At the state level, support policies that:

  • Eliminate drop boxes for mail-in ballots.
  • Prohibit a person from returning more than two mail- in ballots, and limit who can return a ballot to a familial relationship.
  • Eliminate mass mailing of unsolicited mail-in ballots.
  • Require an affidavit for mail-in ballot applications that affirms the voter is incapable of voting on Election Day and affirms eligibility under defined state law. 
  • Require a witness signature for mail-in ballots. 
  • Implement statewide ballot tracking.
  • Reform the mail-in ballot process by requiring the matching driver’s license number or last four digits of a social security number on absentee applications and inside the envelope of a returned ballot.
    • This allows a form of ID that protects the personal identifiable information of the voter but allows for validation, which is needed because of the rise of ballot harvesting in certain states.
  • Prohibit any organization or entity from paying individuals to collect ballots.

REFERENCES

Ballot drop box in LA County set on fire, prompting arson investigation by Bradford Betz, Fox News (Oct. 2020).

Pennsylvania court declares state mail-in voting law unconstitutional by Heidi Johnson, Jurist (Jan. 2022).

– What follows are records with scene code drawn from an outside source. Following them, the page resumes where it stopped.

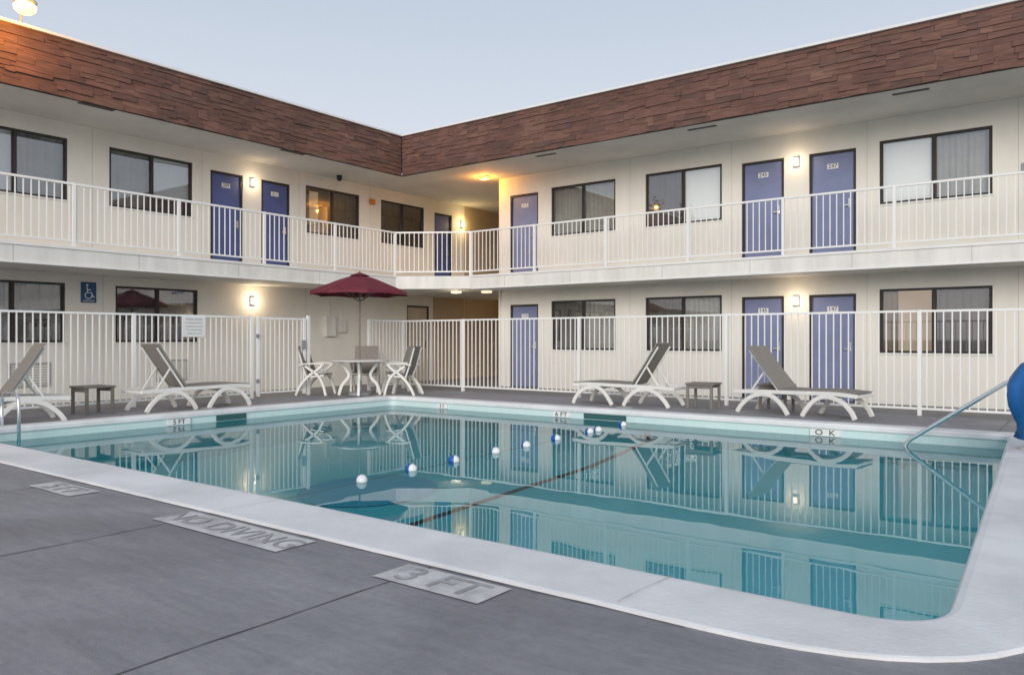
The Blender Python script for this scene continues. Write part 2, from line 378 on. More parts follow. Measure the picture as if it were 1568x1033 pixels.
s=MB(); s.box(UF-.10,UF-.032,Vmin-.4,VF+.1,ZC-.01,ZT-.02); s.box(UF-.032,Umax+.4,VF+.032,VF+.10,ZC-.01,ZT-.02); s.build('fascia_board',mat('fascia_board',(.05,.028,.022),.9),bld)
sh=MB()
def tone():
    k=random.uniform(.86,1.14); h=random.random()
    c=(.165,.084,.064) if h<.65 else ((.140,.076,.062) if h<.9 else (.185,.100,.074))
    return (c[0]*k,c[1]*k,c[2]*k)
rows=10; rh=(ZT-ZC)/rows
for wing in(0,1):
    a_start,a_end=(UF,Umax+.4) if wing else (Vmin-.4,VF)
    for r in range(rows):
        a=a_start
        z0=ZC+r*rh
        while a<a_end:
            wd=random.choice([random.uniform(.12,.30),random.uniform(.25,.75)]); b_=min(a+wd,a_end)
            zz=z0+(random.choice([0,random.uniform(-.04,.03),random.uniform(-.015,.01)]) if r else random.uniform(-.014,.004)); th=random.uniform(.008,.034); tt=random.uniform(.003,.009)
            zt=z0+rh+.05 if r<rows-1 else ZT-.01
            g=random.choice([0,.0012,.003]); t=tone(); tl=random.uniform(-.009,.009)
            if wing:
                y0=VF+.032
                sh.hexa([(a+g,y0-th,zz+tl),(b_-g,y0-th,zz-tl),(b_-g,y0,zz-tl),(a+g,y0,zz+tl),(a+g,y0-tt,zt),(b_-g,y0-tt,zt),(b_-g,y0,zt),(a+g,y0,zt)],t)
            else:
                x0=UF-.032
                sh.hexa([(x0,a+g,zz+tl),(x0+th,a+g,zz+tl),(x0+th,b_-g,zz-tl),(x0,b_-g,zz-tl),(x0,a+g,zt),(x0+tt,a+g,zt),(x0+tt,b_-g,zt),(x0,b_-g,zt)],t)
            a=b_
sh.build('cedar_shake_fascia',M_shake,bld)
s=MB(); s.box(UF-.14,UF+.03,Vmin-.45,VF-.03,ZT-.012,ZT+.035); s.box(UF-.14,Umax+.45,VF-.03,VF+.14,ZT-.012,ZT+.035); s.build('roof_coping',M_white,bld,bevel=.006)
s=MB()
for a,b_ in((-2.8,-2.26),(-6.4,-5.83),(-9.98,-9.46),(1,1.5),(5,5.5)): s.box(a+.1,b_+.1,VF+.34,VF+.44,ZC-.006,ZC-.0005)
for a,b_ in((6.1,6.7),(10.2,10.8),(1.5,2.1)): s.box(UF-.24,UF-.12,a,b_,ZC-.006,ZC-.0005)
s.build('soffit_vents',M_black,bld)
s=MB()
for u in(-8.32,-5.98,-3.4,-1.05,1.3): s.box(u-.003,u+.003,VW-.003,VW-.0005,ZS1,ZC); s.box(u-.003,u+.003,VW-.003,VW-.0005,0,ZS0)
for v in(7.0,9.27,11.8,14.1): s.box(UW+.0005,UW+.003,v-.003,v+.003,ZS1,ZC)
for v in(7.2,12.0,13.6): s.box(UW+.0005,UW+.003,v-.003,v+.003,0,ZS0)
s.build('wall_joints',mat('wall_joint_beige',(.52,.48,.42),.9),bld)  # thin strips in a darker beige along the wall joints
s=MB(); s.lathe([(.05,0),(.05,.28),(.11,.29),(.09,.36),(.02,.38)],12,(-11.6,16.0,ZT-.06)); s.build('roof_vent',M_grey,bld)

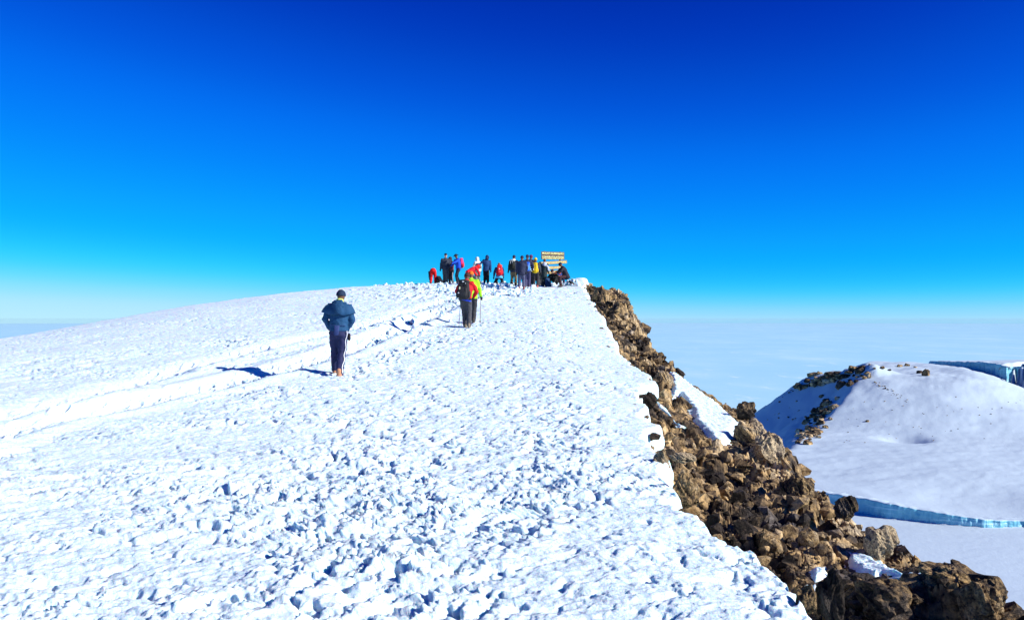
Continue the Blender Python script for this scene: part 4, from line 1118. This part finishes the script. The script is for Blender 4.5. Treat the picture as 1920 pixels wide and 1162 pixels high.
    # three people sitting and leaning in front of the sign boards
    def sitter(label, px, d, yaw, jk, trs, ht, skin=SKIN_PALE, H=1.62, lean=.45, **kw):
        return person(label, at(px, d), d, yaw, H, hip=(0, -.10, .25), lean=lean, feet=((-.16, .38, 0), (.15, .34, 0)), knee=((-.25, .3, 1), (.25, .3, 1)), hands=((-.16, .34, .50), (.16, .34, .52)), elbow=((-1, -.2, -.4), (1, -.2, -.4)), jacket=jk, trousers=trs, hat=ht, skin=skin, **kw)
    sitter('seated hiker in black coat resting below the lowest board', 1040.5, 49.8, FACE - .6, (.016, .020, .018), (.016, .018, .016), ('beanie', (.05, .014, .02)), face=True)
    sitter('seated hiker in blue jacket with orange gloves beside the black coat', 1047, 50.2, FACE + .5, (.012, .050, .20), (.012, .02, .07), ('hood', (.70, .12, .05)), H=1.62, gloves=(.85, .20, .06), face=True)
    person('hunched man in black jacket and maroon trousers at the right of the sign', at(1057.5, 48.0), 48.0, LEFT + .25, 1.72, hip=(0, -.14, .62), lean=.42, feet=((-.12, .22, 0), (.12, .12, 0)), knee=((-.1, 1, .4), (.1, 1, .4)), hands=((-.14, .46, .78), (.14, .46, .80)), elbow=((-.8, -.2, -.6), (.8, -.2, -.6)), head=(0, .15),
           jacket=(.018, .018, .030), trousers=(.055, .022, .026), boots=(.07, .05, .045), gloves=(.75, .16, .06), hat=('beanie', (.010, .012, .05)), bulk=1.18, hem=.16)
crowd(); crowd_rest()

def standing_pack(label, px, d, col, yaw=0, s=1.0, tilt=-.2, **kw):
    x = at(px, d)
    M = Matrix.Translation((x, d, snow_z(x, d) + .20 * s)) @ Matrix.Rotation(yaw, 4, 'Z') @ Matrix.Rotation(tilt, 4, 'X') @ Matrix.Scale(s, 4)
    return backpack(label, None, M, col, group='bags set down on the snow', **kw)
standing_pack('dark rucksack dumped on the snow beside the red trousers', 824, 53.4, (.016, .018, .03), .4, 1.1, -.9)
standing_pack('slate blue bag on the snow at the feet of the green coat', 1027.5, 48.6, (.02, .07, .17), .3, .95, -.5)
standing_pack('dark bag half sunk in the snow bank past the hunched man', 1071, 48.2, (.05, .05, .06), .8, .55, -1.0)

# ------------------------------------------------------------------ the summit sign
def wood(col):
    mt, n, l, b = new_mat('sign_wood')
    tc = n.new('ShaderNodeTexCoord').outputs['Object']
    f = noise_node(n, l, 3, 5, .6, tc, (.6, 6, 9))
    l.new(ramp(n, l, f, [(.3, tuple(c * .55 for c in col)), (.7, tuple(min(1, c * 1.25) for c in col))]), b.inputs['Base Color'])
    b.inputs['Roughness'].default_value = .8
    bump(n, l, b, f, .5, .01)
    return mt
def summit_sign():
    d = 51.6; k = d / FPX
    W, DK, LET = wood((.50, .30, .10)), wood((.12, .08, .06)), fabric((.98, .80, .36), .6, 'letter_paint')
    gx = at(1036, d); gz = snow_z(gx, d)
    root = link(bpy.data.objects.new('summit_sign', None)); root.location = (gx, d, gz)
    root.rotation_euler = (0, 0, math.radians(28))
    tag(root, 'wooden summit sign of lettered boards on two posts', 'sign')
    Z = lambda py: -(py - EYE) * k - gz
    Xp = lambda px: (at(px, d) - gx) / math.cos(math.radians(28))
    for px in (1021, 1051):
        bm = bmesh.new(); r_ = random.Random(px)
        pts = [(Xp(px), .05, z_) for z_ in np.linspace(-.35, Z(471.5), 9)]
        tube(bm, [(a + r_.uniform(-.008, .008), b, c) for a, b, c in pts], [.055 - .001 * i for i in range(9)], n=10, cap=.1)
        part('post', bm, DK, root)
    boards = [((1014, 476.0), (1058, 475.6), 7.0, [('MOUNT KILIMANJARO', 0, .66)], (.13, .07, .035)), ((1014, 483.4), (1058, 482.8), 7.0, [('CONGRATULATIONS', .16, .52), ('YOU ARE NOW AT', -.30, .30)], (.13, .07, .035)),
              ((1011, 495.0), (1063, 490.0), 5.6, [('UHURU PEAK TANZANIA 5895M AMSL', 0, .52)], (.48, .28, .09)), ((1025, 502.5), (1057, 500.5), 5.4, [("AFRICA'S HIGHEST POINT", 0, .55)], (.48, .28, .09)),
              ((1025, 511.5), (1056, 508.2), 5.6, [('WORLDS HIGHEST FREE STANDING MOUNTAIN', 0, .34)], (.48, .28, .09))]
    for (ax, ay), (bx, by), hh, txt, col in boards:
        x0, x1, z0, z1 = Xp(ax), Xp(bx), Z(ay), Z(by)
        L, h = math.hypot(x1 - x0, z1 - z0), hh * k; ang = math.atan2(z1 - z0, x1 - x0)
        bm = bmesh.new(); bmesh.ops.create_cube(bm, size=1, matrix=Matrix.Diagonal((L, .035, h, 1)))
        bmesh.ops.bevel(bm, geom=bm.edges, offset=.006, segments=1, affect='EDGES')
        bd = part('board', bm, wood(col), root, smooth=False)
        bd.location = ((x0 + x1) / 2, -.03, (z0 + z1) / 2); bd.rotation_euler = (0, -ang, 0)
        for t, dz, fr in txt:
            cu = bpy.data.curves.new('lettering', 'FONT'); cu.body = t; cu.align_x = 'CENTER'; cu.align_y = 'CENTER'; cu.extrude = .004; cu.offset = .02; cu.size = 1
            tmp = bpy.data.objects.new('lettering', cu); C.objects.link(tmp)
            bpy.context.view_layer.update()
            me = bpy.data.meshes.new_from_object(tmp.evaluated_get(bpy.context.evaluated_depsgraph_get()))
            bpy.data.objects.remove(tmp); bpy.data.curves.remove(cu)
            vs = np.array([v.co for v in me.vertices]); wd, ht = np.ptp(vs[:, 0]), np.ptp(vs[:, 1])
            sy = h * fr / ht; sx = min(L * .94 / wd, sy * 2.2)
            for v in me.vertices: v.co = Vector((v.co.x * sx, -.0205 - v.co.z, (v.co.y - (vs[:, 1].max() + vs[:, 1].min()) / 2) * sy + dz * h))
            me.materials.append(LET)
            link(bpy.data.objects.new('lettering', me), bd)
summit_sign()
finish_parts()

# ------------------------------------------------------------------ trampled snow: loose chunks
def snow_rubble():
    r = np.random.RandomState(9)
    base = []
    for k in range(8):
        me = rock_mesh('chunk', 800 + k, 0, M_SNOW, flat=.8, npts=14); me.calc_loop_triangles()
        t = np.zeros(len(me.loop_triangles) * 3, np.int32); me.loop_triangles.foreach_get('vertices', t)
        v = np.zeros(len(me.vertices) * 3, np.float32); me.vertices.foreach_get('co', v)
        base.append((v.reshape(-1, 3), t.reshape(-1, 3))); bpy.data.meshes.remove(me)
    xs, ys, ss = [], [], []
    for px0, px1, py0, py1, n, smax in ((700, 830, 526, 538, 60, .13), (820, 1000, 528, 556, 260, .20), (1010, 1085, 526, 536, 60, .16), (680, 860, 585, 640, 50, .15)):
        for _ in range(n):
            x, y = ray_to(r.uniform(px0, px1), r.uniform(py0, py1), macro, 20, 56)
            xs.append(x); ys.append(y); ss.append(.05 + smax * r.rand() ** 2)
    xs, ys, ss = map(np.array, (xs, ys, ss)); zs = snow_h(xs, ys)
    Vs, Fs, off = [], [], 0
    for x, y, z, s in zip(xs, ys, zs, ss):
        v, f = base[r.randint(8)]
        R = np.array(Euler(tuple(r.uniform(0, 6.28, 3))).to_matrix())
        Vs.append((v * (s * r.uniform(.7, 1.3, 3))) @ R.T + np.array([x, y, z + .25 * s])); Fs.append(f + off); off += len(v)
    o = mesh_np('snow_rubble', np.vstack(Vs), np.vstack(Fs), [M_SNOW], smooth=False)
    tag(o, 'loose chunks of trampled snow round the summit crowd', None, None, 'stuff')
snow_rubble()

Polling Places Moved Last Minute, Missing Ballot Boxes, No Hand Sanitizer: ‘This Election Day Is a Disaster’ by Mina Bloom and Kelly Bauer, Block Club Chicago (May 2020).

San Bernardino County Mail-In Ballot Drop Box Found Vandalized in Ontario, CBSLA (Aug. 2021).

Second Interim Investigative Report on the Apparatus & Procedures of the Wisconsin Elections System, Wisconsin Office of Special Counsel (March 2022).

Wisconsin Supreme Court rules ballot drop boxes can’t be used in April 2022 elections, NewsWire, Walls-Work (Feb. 2022).